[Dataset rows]

- - - -

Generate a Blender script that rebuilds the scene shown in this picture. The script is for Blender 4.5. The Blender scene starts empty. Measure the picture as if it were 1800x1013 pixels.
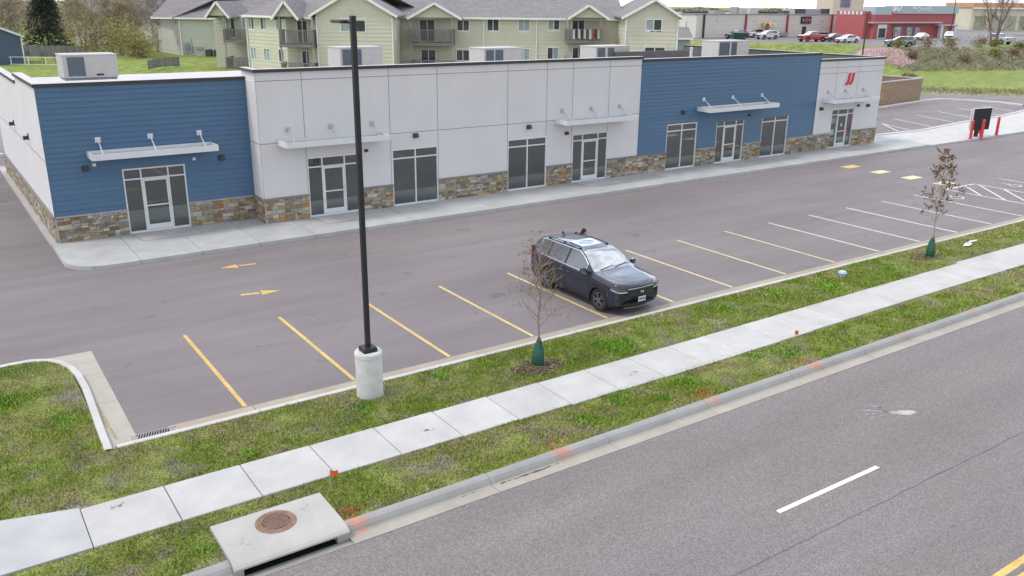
import bpy, math, random
import numpy as np
from mathutils import Vector, Matrix, noise as mnoise
R=math.radians
rng=random.Random(7)
scene=bpy.context.scene
COL=scene.collection
ZERO=Vector((0,0,0))

# ------------------------------------------------------------------ helpers
def tag(o,label=None,cat=None,group=None,kind=None):
    if label: o['label']=label
    if cat: o['category']=cat
    if group: o['group']=group
    if kind: o['kind']=kind
    return o
def empty(name,loc=(0,0,0),rz=0,label=None,cat=None,group=None):
    o=bpy.data.objects.new(name,None); COL.objects.link(o)
    o.location=loc; o.rotation_euler=(0,0,rz); o.empty_display_size=.2
    return tag(o,label,cat,group)
class MB:
    def __init__(s): s.v=[];s.f=[];s.c=[];s.m=[];s.col=(1,1,1);s.mi=0
    def face(s,pts,col=None):
        i=len(s.v); s.v.extend([tuple(p) for p in pts]); s.f.append(tuple(range(i,i+len(pts))))
        s.c.append(col or s.col); s.m.append(s.mi)
    def mesh(s,vs,fs,col=None):
        i=len(s.v); s.v.extend([tuple(p) for p in vs])
        for f in fs:
            s.f.append(tuple(i+k for k in f)); s.c.append(col or s.col); s.m.append(s.mi)
    def box(s,x0,x1,y0,y1,z0,z1,col=None):
        s.mesh([(x0,y0,z0),(x1,y0,z0),(x1,y1,z0),(x0,y1,z0),(x0,y0,z1),(x1,y0,z1),(x1,y1,z1),(x0,y1,z1)],
          [(0,3,2,1),(4,5,6,7),(0,1,5,4),(1,2,6,5),(2,3,7,6),(3,0,4,7)],col)
    def bbox(s,x0,x1,y0,y1,z0,z1,b=.02,col=None):
        # box with chamfered vertical edges and top
        P=[(x0+b,y0),(x1-b,y0),(x1,y0+b),(x1,y1-b),(x1-b,y1),(x0+b,y1),(x0,y1-b),(x0,y0+b)]
        cx,cy=(x0+x1)/2,(y0+y1)/2
        Q=[(x+(b if x<cx else -b),y+(b if y<cy else -b)) for x,y in P]
        vs=[(x,y,z0) for x,y in P]+[(x,y,z1-b) for x,y in P]+[(x,y,z1) for x,y in Q]
        fs=[tuple(range(7,-1,-1)),tuple(range(16,24))]
        for i in range(8):
            j=(i+1)%8; fs+= [(i,j,8+j,8+i),(8+i,8+j,16+j,16+i)]
        s.mesh(vs,fs,col)
    def prism(s,poly,z0,z1,col=None,bottom=True):
        n=len(poly); vs=[(x,y,z0) for x,y in poly]+[(x,y,z1) for x,y in poly]
        fs=[tuple(range(n,2*n))]+([tuple(range(n-1,-1,-1))] if bottom else [])
        fs+=[(i,(i+1)%n,n+(i+1)%n,n+i) for i in range(n)]
        s.mesh(vs,fs,col)
    def cyl(s,c,r0,z0,z1,n=16,r1=None,col=None,caps=True):
        r1=r0 if r1 is None else r1
        vs=[(c[0]+r0*math.cos(2*math.pi*i/n),c[1]+r0*math.sin(2*math.pi*i/n),z0) for i in range(n)]
        vs+=[(c[0]+r1*math.cos(2*math.pi*i/n),c[1]+r1*math.sin(2*math.pi*i/n),z1) for i in range(n)]
        fs=[(i,(i+1)%n,n+(i+1)%n,n+i) for i in range(n)]
        if caps: fs+=[tuple(range(n,2*n)),tuple(range(n-1,-1,-1))]
        s.mesh(vs,fs,col)
    def tube(s,pts,rs,n=6,col=None,cap=True):
        pts=[Vector(p) for p in pts]
        if not hasattr(rs,'__len__'): rs=[rs]*len(pts)
        vs=[];fs=[]
        ref=None
        for k,p in enumerate(pts):
            d=(pts[min(k+1,len(pts)-1)]-pts[max(k-1,0)])
            if d.length<1e-9: d=Vector((0,0,1))
            d.normalize()
            if ref is None: ref=d.orthogonal().normalized()
            a=(ref-d*ref.dot(d))
            a=a.normalized() if a.length>1e-6 else d.orthogonal().normalized()
            ref=a; b=d.cross(a)
            for i in range(n):
                t=2*math.pi*i/n
                vs.append(p+(a*math.cos(t)+b*math.sin(t))*rs[k])
        for k in range(len(pts)-1):
            for i in range(n):
                j=(i+1)%n; fs.append((k*n+i,k*n+j,(k+1)*n+j,(k+1)*n+i))
        if cap and n>2: fs+=[tuple(range(n-1,-1,-1)),tuple((len(pts)-1)*n+i for i in range(n))]
        s.mesh(vs,fs,col)
    def bar(s,a,b,w,h,up=(0,0,1),col=None):
        a=Vector(a);b=Vector(b);d=(b-a).normalized();up=Vector(up)
        x=d.cross(up)
        x=x.normalized() if x.length>1e-6 else d.orthogonal().normalized()
        y=x.cross(d).normalized()
        vs=[p+x*sx*w/2+y*sy*h/2 for p in (a,b) for sx,sy in ((-1,-1),(1,-1),(1,1),(-1,1))]
        s.mesh(vs,[(0,1,2,3),(7,6,5,4),(0,4,5,1),(1,5,6,2),(2,6,7,3),(3,7,4,0)],col)
    def build(s,name,mats,parent=None,smooth=None,loc=None):
        me=bpy.data.meshes.new(name)
        me.from_pydata(s.v,[],s.f)
        if not isinstance(mats,(list,tuple)): mats=[mats]
        for m in mats: me.materials.append(m)
        if len(mats)>1: me.polygons.foreach_set('material_index',s.m)
        if any(c!=(1,1,1) for c in s.c):
            a=me.color_attributes.new('Col','FLOAT_COLOR','CORNER')
            out=[]
            for f,c in zip(s.f,s.c): out.extend([c[0],c[1],c[2],1.]*len(f))
            a.data.foreach_set('color',out)
        if smooth is not None:
            me.polygons.foreach_set('use_smooth',[True]*len(me.polygons))
            if smooth>0: me.set_sharp_from_angle(angle=R(smooth))
        me.update()
        o=bpy.data.objects.new(name,me); COL.objects.link(o)
        if parent: o.parent=parent
        if loc: o.location=loc
        return o
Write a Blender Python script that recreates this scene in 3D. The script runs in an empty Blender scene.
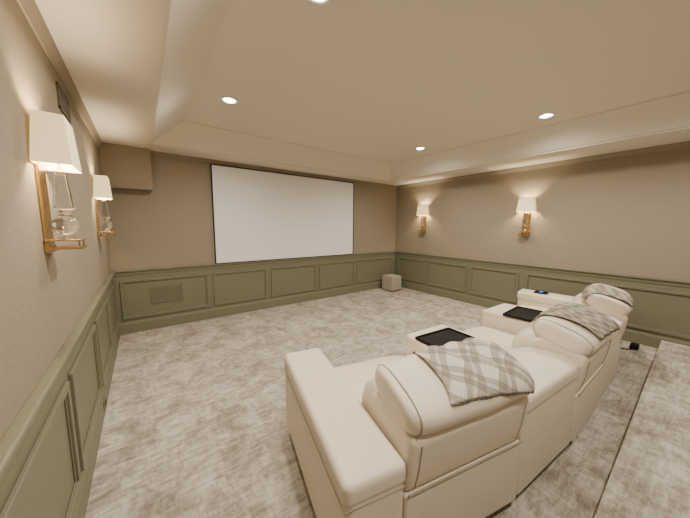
import bpy, bmesh, math, random
from mathutils import Vector, Matrix, noise
random.seed(3)
C=bpy.context.collection
# ---------------- materials ----------------
def srgb(r,g,b):
    f=lambda c:(c/255/12.92) if c/255<=.04045 else ((c/255+.055)/1.055)**2.4
    return (f(r),f(g),f(b),1)
def mat(name,col,rough=.6,metal=0,spec=.5,bump=0,bscale=100,var=0,vscale=5,trans=0,emis=None,estr=0,ior=1.45,detail=4,coord='Object',stretch=(1,1,1)):
    m=bpy.data.materials.new(name);m.use_nodes=True;nt=m.node_tree;n=nt.nodes;l=nt.links
    b=n['Principled BSDF'];b.inputs['Base Color'].default_value=col;b.inputs['Roughness'].default_value=rough
    b.inputs['Metallic'].default_value=metal;b.inputs['Specular IOR Level'].default_value=spec
    b.inputs['Transmission Weight'].default_value=trans;b.inputs['IOR'].default_value=ior
    if emis: b.inputs['Emission Color'].default_value=emis;b.inputs['Emission Strength'].default_value=estr
    if bump or var:
        tc=n.new('ShaderNodeTexCoord');mp=n.new('ShaderNodeMapping');mp.inputs['Scale'].default_value=stretch
        l.new(tc.outputs[coord],mp.inputs[0])
        if bump:
            nz=n.new('ShaderNodeTexNoise');nz.inputs['Scale'].default_value=bscale;nz.inputs['Detail'].default_value=detail
            bp=n.new('ShaderNodeBump');bp.inputs['Strength'].default_value=bump;bp.inputs['Distance'].default_value=.01
            l.new(mp.outputs[0],nz.inputs['Vector']);l.new(nz.outputs[0],bp.inputs['Height']);l.new(bp.outputs[0],b.inputs['Normal'])
        if var:
            nv=n.new('ShaderNodeTexNoise');nv.inputs['Scale'].default_value=vscale;nv.inputs['Detail'].default_value=5
            mx=n.new('ShaderNodeMix');mx.data_type='RGBA'
            mx.inputs[6].default_value=tuple(c*(1-var) for c in col[:3])+(1,);mx.inputs[7].default_value=tuple(min(1,c*(1+var)) for c in col[:3])+(1,)
            l.new(mp.outputs[0],nv.inputs['Vector']);l.new(nv.outputs[0],mx.inputs[0]);l.new(mx.outputs[2],b.inputs['Base Color'])
    return m
M_wall=mat('wall_grasscloth',srgb(149,139,121),.85,bump=.35,bscale=170,var=.10,vscale=100,stretch=(1,1,.3))
M_green=mat('sage_paint',srgb(118,117,96),.45,bump=.03,bscale=300)
M_ceil=mat('ceiling_paint',srgb(226,219,205),.8,bump=.03,bscale=200)
M_leather=mat('cream_leather',srgb(228,217,198),.36,bump=.12,bscale=260,var=.03,vscale=6)
M_seam=mat('leather_seam',srgb(165,153,132),.6)
M_black=mat('black_plastic',srgb(18,17,17),.7,spec=.25,bump=.02,bscale=200)
M_base=mat('dark_base',srgb(40,36,32),.6,bump=.02,bscale=200)
M_gold=mat('brushed_brass',srgb(215,182,122),.25,metal=1,bump=.02,bscale=300)
M_glass=mat('crystal_glass',(1,1,1,1),.02,trans=1,ior=1.5,bump=.01,bscale=10)
M_shade=mat('linen_shade',srgb(240,225,195),.9,emis=srgb(255,220,160),estr=.9,bump=.1,bscale=300)
M_white=mat('white_plastic',srgb(225,222,214),.4,bump=.01,bscale=100)
M_frame=mat('black_velvet_frame',srgb(30,28,27),.9,bump=.02,bscale=300)
M_spk=mat('grey_fabric',srgb(165,158,142),.9,bump=.2,bscale=300)
M_lamp=mat('led_lens',(1,1,1,1),.5,emis=srgb(255,240,215),estr=30,bump=.01,bscale=50)
M_led=mat('blue_led',srgb(60,90,200),.4,emis=srgb(80,120,255),estr=.6,bump=.01,bscale=50)
M_screen=mat('screen_fabric',srgb(240,239,239),.9,bump=.05,bscale=500,var=.015,vscale=150)
def carpet():
    m=bpy.data.materials.new('carpet');m.use_nodes=True;nt=m.node_tree;n=nt.nodes;l=nt.links;b=n['Principled BSDF']
    b.inputs['Roughness'].default_value=.95;b.inputs['Specular IOR Level'].default_value=.15
    tc=n.new('ShaderNodeTexCoord')
    def nz(scale,st,det=6,ro=.6,dist=0):
        mp=n.new('ShaderNodeMapping');mp.inputs['Scale'].default_value=st;l.new(tc.outputs['Object'],mp.inputs[0])
        t=n.new('ShaderNodeTexNoise');t.inputs['Scale'].default_value=scale;t.inputs['Detail'].default_value=det;t.inputs['Roughness'].default_value=ro;t.inputs['Distortion'].default_value=dist
        l.new(mp.outputs[0],t.inputs['Vector']);return t.outputs[0]
    def mth(op,x,y):
        k=n.new('ShaderNodeMath');k.operation=op
        for i,v in ((0,x),(1,y)):
            if isinstance(v,(int,float)):k.inputs[i].default_value=v
            else:l.new(v,k.inputs[i])
        return k.outputs[0]
    a=nz(3.4,(1,1,1),8,.76,.8); s1=nz(24,(.25,1.4,1),5,.7,.4); s2=nz(22,(1.4,.32,1),5,.7,.4); f=nz(120,(1,1,1),3,.7)
    v=mth('ADD',mth('MULTIPLY',a,.44),mth('ADD',mth('MULTIPLY',s1,.27),mth('MULTIPLY',s2,.15)))
    v=mth('ADD',v,mth('MULTIPLY',f,.14))
    r=n.new('ShaderNodeValToRGB');e=r.color_ramp.elements
    e[0].position=.42;e[0].color=srgb(134,126,114);e[1].position=.575;e[1].color=srgb(207,200,188)
    k=e.new(.49);k.color=srgb(167,160,147)
    l.new(v,r.inputs[0]);l.new(r.outputs[0],b.inputs['Base Color'])
    bp=n.new('ShaderNodeBump');bp.inputs['Strength'].default_value=.5;bp.inputs['Distance'].default_value=.01
    l.new(f,bp.inputs['Height']);l.new(bp.outputs[0],b.inputs['Normal'])
    return m
M_carpet=carpet()
def plaid(name,c1,c2,c3,s,stripe=False):
    m=bpy.data.materials.new(name);m.use_nodes=True;nt=m.node_tree;n=nt.nodes;l=nt.links;b=n['Principled BSDF']
    b.inputs['Roughness'].default_value=.95;b.inputs['Specular IOR Level'].default_value=.1
    uv=n.new('ShaderNodeUVMap');sp=n.new('ShaderNodeSeparateXYZ');l.new(uv.outputs[0],sp.inputs[0])
    def mth(op,x,y=0):
        k=n.new('ShaderNodeMath');k.operation=op
        for i,v in ((0,x),(1,y)):
            if isinstance(v,(int,float)):k.inputs[i].default_value=v
            else:l.new(v,k.inputs[i])
        return k.outputs[0]
    U=mth('MULTIPLY',sp.outputs[0],s);V=mth('MULTIPLY',sp.outputs[1],s)
    P=mth('ADD',mth('MULTIPLY',U,1.0),mth('MULTIPLY',V,.8));Q=mth('SUBTRACT',mth('MULTIPLY',V,1.0),mth('MULTIPLY',U,.8))
    a=mth('GREATER_THAN',mth('FRACT',P),.55)
    c=mth('GREATER_THAN',mth('FRACT',Q),.55)
    fa=mth('GREATER_THAN',mth('FRACT',mth('MULTIPLY',P,9)),.5);fb=mth('GREATER_THAN',mth('FRACT',mth('MULTIPLY',Q,9)),.5)
    w=mth('MULTIPLY',mth('ADD',fa,fb),.08)
    if stripe:
        d=mth('COMPARE',mth('FRACT',P),.27);d.node.inputs[2].default_value=.05
        e2=mth('COMPARE',mth('FRACT',Q),.27);e2.node.inputs[2].default_value=.05
        w=mth('ADD',w,mth('MULTIPLY',mth('ADD',d,e2),.35))
    t=mth('ADD',mth('MULTIPLY',mth('ADD',a,c),.42),w)
    r=n.new('ShaderNodeValToRGB');e=r.color_ramp.elements
    e[0].position=0;e[0].color=c1;e[1].position=1;e[1].color=c3;k=e.new(.5);k.color=c2
    l.new(t,r.inputs[0]);l.new(r.outputs[0],b.inputs['Base Color'])
    tt=n.new('ShaderNodeTexNoise');tt.inputs['Scale'].default_value=220
    bp=n.new('ShaderNodeBump');bp.inputs['Strength'].default_value=.4;bp.inputs['Distance'].default_value=.004
    l.new(tt.outputs[0],bp.inputs['Height']);l.new(bp.outputs[0],b.inputs['Normal'])
    return m
M_th1=plaid('throw_plaid',srgb(136,128,116),srgb(164,156,143),srgb(214,208,197),4.6,True)
M_th2=plaid('throw_check',srgb(124,117,106),srgb(150,143,131),srgb(184,177,164),10)
# ---------------- helpers ----------------
def empty(name,loc=(0,0,0)):
    o=bpy.data.objects.new(name,None);C.objects.link(o);o.location=loc;o.empty_display_size=.1;return o
def fin(name,bm,m,parent=None,smooth=False,bevel=0,seg=3,sub=0):
    bmesh.ops.recalc_face_normals(bm,faces=bm.faces[:])
    me=bpy.data.meshes.new(name);bm.to_mesh(me);bm.free()
    me.materials.append(m)
    o=bpy.data.objects.new(name,me);C.objects.link(o)
    if parent:
        o.parent=parent;o.matrix_parent_inverse=Matrix.Translation(-parent.location)
    if smooth or bevel:
        for p in me.polygons:p.use_smooth=True
    if bevel:
        b=o.modifiers.new('bev','BEVEL');b.width=bevel;b.segments=seg;b.limit_method='ANGLE';b.angle_limit=math.radians(35)
        w=o.modifiers.new('wn','WEIGHTED_NORMAL');w.keep_sharp=True
    return o
def bmbox(bm,x0,x1,y0,y1,z0,z1,mi=0):
    v=[bm.verts.new((x,y,z)) for x in (x0,x1) for y in (y0,y1) for z in (z0,z1)]
    for f in ((0,1,3,2),(4,6,7,5),(0,4,5,1),(2,3,7,6),(0,2,6,4),(1,5,7,3)):
        q=bm.faces.new([v[i] for i in f]);q.material_index=mi
def box(name,x0,x1,y0,y1,z0,z1,m,parent=None,bevel=0):
    bm=bmesh.new();bmbox(bm,x0,x1,y0,y1,z0,z1);return fin(name,bm,m,parent,bevel=bevel)
XL,XR,YB,YF,ZT=-.385,5.469,4.989,-2.0,2.673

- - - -

- PROMPT -
Check each line above for the word "Blender", and copy the lines where it appears.

- COMPLETED EXERCISE -
Generate a Blender script that rebuilds the scene shown in this picture. The script is for Blender 4.5. The Blender scene starts empty. Measure the picture as if it were 1800x1013 pixels.
Write a Blender Python script that recreates this scene in 3D. The script runs in an empty Blender scene.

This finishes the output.